Exercise instructions: Below is some material; set it all down exactly, apart from the pictures.

Supplied information:

########################################

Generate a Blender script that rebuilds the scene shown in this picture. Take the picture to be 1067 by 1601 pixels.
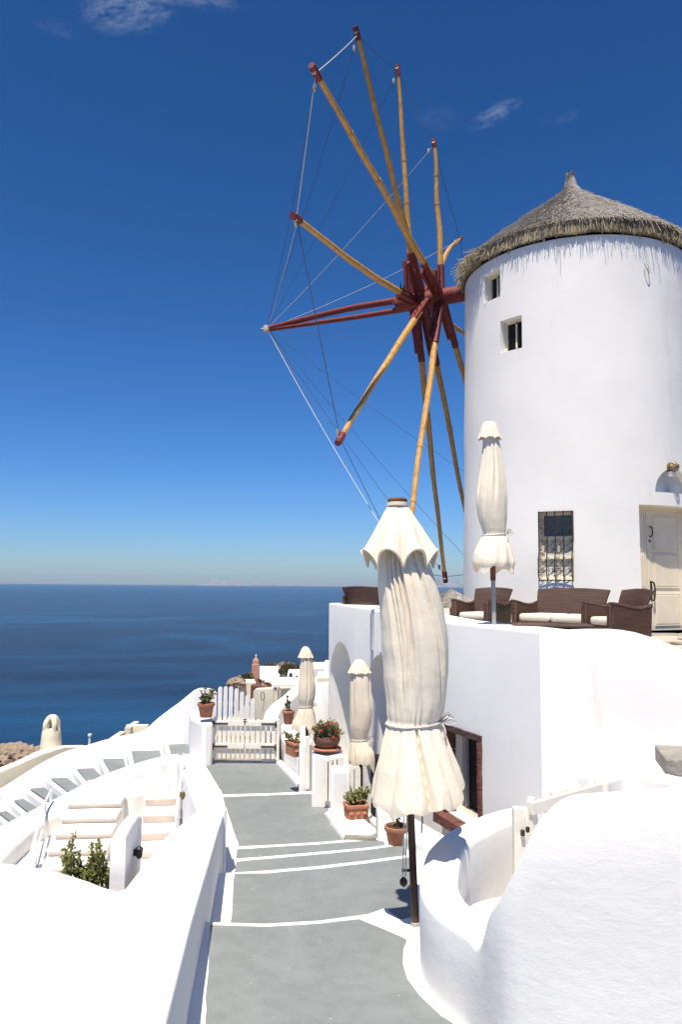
import bpy, bmesh, math, random
from mathutils import Vector, Matrix, noise
from math import radians as R, sin, cos, pi, atan, tan, sqrt
for o in list(bpy.data.objects): bpy.data.objects.remove(o)
S = bpy.context.scene; C = S.collection
random.seed(7)
# ------------------------------------------------------------------ camera, sky, sun, exposure
F = 1200.0; TILT = atan(114.5/F); ROLL = R(0.45)
cam = bpy.data.objects.new('camera', bpy.data.cameras.new('camera')); C.objects.link(cam)
cam.data.sensor_fit = 'VERTICAL'; cam.data.sensor_height = 36; cam.data.lens = 36*F/1601
cam.data.clip_start = 0.05; cam.data.clip_end = 200000
cam.matrix_world = Matrix.Rotation(R(90)+TILT, 4, 'X') @ Matrix.Rotation(ROLL, 4, 'Z')
S.camera = cam
SUN_EL = R(69); SUN_A = R(18)          # sun is high, behind the camera and a little to its left
sun_dir = Vector((-sin(SUN_A)*cos(SUN_EL), -cos(SUN_A)*cos(SUN_EL), sin(SUN_EL)))
W = bpy.data.worlds.new('World'); S.world = W; W.use_nodes = True
wn = W.node_tree.nodes; wl = W.node_tree.links
bg = wn['Background']; bg.inputs['Strength'].default_value = 0.07
sky = wn.new('ShaderNodeTexSky'); sky.sky_type = 'NISHITA'; sky.sun_disc = False
sky.sun_elevation = SUN_EL; sky.sun_rotation = math.atan2(sun_dir.x, sun_dir.y)
sky.altitude = 0; sky.air_density = 1.0; sky.dust_density = 0.3; sky.ozone_density = 3.0
sep = wn.new('ShaderNodeSeparateColor'); gm = wn.new('ShaderNodeCombineColor'); wl.new(sky.outputs[0], sep.inputs[0])     # contrasty, polarised sky
for i, g_ in enumerate((1.66, 1.36, 1.47)):
    pw = wn.new('ShaderNodeMath'); pw.operation = 'POWER'; pw.inputs[1].default_value = g_; wl.new(sep.outputs[i], pw.inputs[0]); wl.new(pw.outputs[0], gm.inputs[i])
hs = wn.new('ShaderNodeMix'); hs.data_type = 'RGBA'; hs.blend_type = 'MULTIPLY'; hs.inputs[0].default_value = 1
wl.new(gm.outputs[0], hs.inputs[6]); hs.inputs[7].default_value = (.150, .346, .425, 1)
tcw = wn.new('ShaderNodeTexCoord')
def wmath(op, a, b=None, c=None):
    n = wn.new('ShaderNodeMath'); n.operation = op
    for i, v in enumerate((a, b, c)):
        if v is None: continue
        if isinstance(v, (int, float)): n.inputs[i].default_value = v
        else: wl.new(v, n.inputs[i])
    return n.outputs[0]
sunl = bpy.data.lights.new('sun', 'SUN'); sunl.energy = 4.0; sunl.angle = R(0.53); sunl.color = (1.0, 0.915, 0.79)
suno = bpy.data.objects.new('sun', sunl); C.objects.link(suno)
suno.rotation_euler = sun_dir.to_track_quat('Z', 'Y').to_euler(); suno.location = (0, -5, 30)
vs = S.view_settings; vs.view_transform = 'Standard'; vs.look = 'None'; vs.gamma = 1; vs.use_curve_mapping = False
vs.exposure = 0.85
# ------------------------------------------------------------------ pixel helpers (photo pixels -> world)
def ray(px, py):
    dx = px-533.5; dy = py-800.5
    x = dx*cos(ROLL)+dy*sin(ROLL); y = -dx*sin(ROLL)+dy*cos(ROLL)
    u = x/F; v = -y/F
    return Vector((u, cos(TILT)-v*sin(TILT), sin(TILT)+v*cos(TILT)))
def at(px, py, Y):
    d = ray(px, py); return d*(Y/d.y)
def hit(px, py, a, b=0.0):             # plane z = a + b*Y
    d = ray(px, py); t = a/(d.z-b*d.y); return d*t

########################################

Worked answer:
Generate a Blender script that rebuilds the scene shown in this picture. Take the picture to be 1067 by 1601 pixels.
import bpy, bmesh, math, random
from mathutils import Vector, Matrix, noise
from math import radians as R, sin, cos, pi, atan, tan, sqrt
for o in list(bpy.data.objects): bpy.data.objects.remove(o)
S = bpy.context.scene; C = S.collection
random.seed(7)
# ------------------------------------------------------------------ camera, sky, sun, exposure
F = 1200.0; TILT = atan(114.5/F); ROLL = R(0.45)
cam = bpy.data.objects.new('camera', bpy.data.cameras.new('camera')); C.objects.link(cam)
cam.data.sensor_fit = 'VERTICAL'; cam.data.sensor_height = 36; cam.data.lens = 36*F/1601
cam.data.clip_start = 0.05; cam.data.clip_end = 200000
cam.matrix_world = Matrix.Rotation(R(90)+TILT, 4, 'X') @ Matrix.Rotation(ROLL, 4, 'Z')
S.camera = cam
SUN_EL = R(69); SUN_A = R(18)          # sun is high, behind the camera and a little to its left
sun_dir = Vector((-sin(SUN_A)*cos(SUN_EL), -cos(SUN_A)*cos(SUN_EL), sin(SUN_EL)))
W = bpy.data.worlds.new('World'); S.world = W; W.use_nodes = True
wn = W.node_tree.nodes; wl = W.node_tree.links
bg = wn['Background']; bg.inputs['Strength'].default_value = 0.07
sky = wn.new('ShaderNodeTexSky'); sky.sky_type = 'NISHITA'; sky.sun_disc = False
sky.sun_elevation = SUN_EL; sky.sun_rotation = math.atan2(sun_dir.x, sun_dir.y)
sky.altitude = 0; sky.air_density = 1.0; sky.dust_density = 0.3; sky.ozone_density = 3.0
sep = wn.new('ShaderNodeSeparateColor'); gm = wn.new('ShaderNodeCombineColor'); wl.new(sky.outputs[0], sep.inputs[0])     # contrasty, polarised sky
for i, g_ in enumerate((1.66, 1.36, 1.47)):
    pw = wn.new('ShaderNodeMath'); pw.operation = 'POWER'; pw.inputs[1].default_value = g_; wl.new(sep.outputs[i], pw.inputs[0]); wl.new(pw.outputs[0], gm.inputs[i])
hs = wn.new('ShaderNodeMix'); hs.data_type = 'RGBA'; hs.blend_type = 'MULTIPLY'; hs.inputs[0].default_value = 1
wl.new(gm.outputs[0], hs.inputs[6]); hs.inputs[7].default_value = (.150, .346, .425, 1)
tcw = wn.new('ShaderNodeTexCoord')
def wmath(op, a, b=None, c=None):
    n = wn.new('ShaderNodeMath'); n.operation = op
    for i, v in enumerate((a, b, c)):
        if v is None: continue
        if isinstance(v, (int, float)): n.inputs[i].default_value = v
        else: wl.new(v, n.inputs[i])
    return n.outputs[0]
sunl = bpy.data.lights.new('sun', 'SUN'); sunl.energy = 4.0; sunl.angle = R(0.53); sunl.color = (1.0, 0.915, 0.79)
suno = bpy.data.objects.new('sun', sunl); C.objects.link(suno)
suno.rotation_euler = sun_dir.to_track_quat('Z', 'Y').to_euler(); suno.location = (0, -5, 30)
vs = S.view_settings; vs.view_transform = 'Standard'; vs.look = 'None'; vs.gamma = 1; vs.use_curve_mapping = False
vs.exposure = 0.85
# ------------------------------------------------------------------ pixel helpers (photo pixels -> world)
def ray(px, py):
    dx = px-533.5; dy = py-800.5
    x = dx*cos(ROLL)+dy*sin(ROLL); y = -dx*sin(ROLL)+dy*cos(ROLL)
    u = x/F; v = -y/F
    return Vector((u, cos(TILT)-v*sin(TILT), sin(TILT)+v*cos(TILT)))
def at(px, py, Y):
    d = ray(px, py); return d*(Y/d.y)
def hit(px, py, a, b=0.0):             # plane z = a + b*Y
    d = ray(px, py); t = a/(d.z-b*d.y); return d*t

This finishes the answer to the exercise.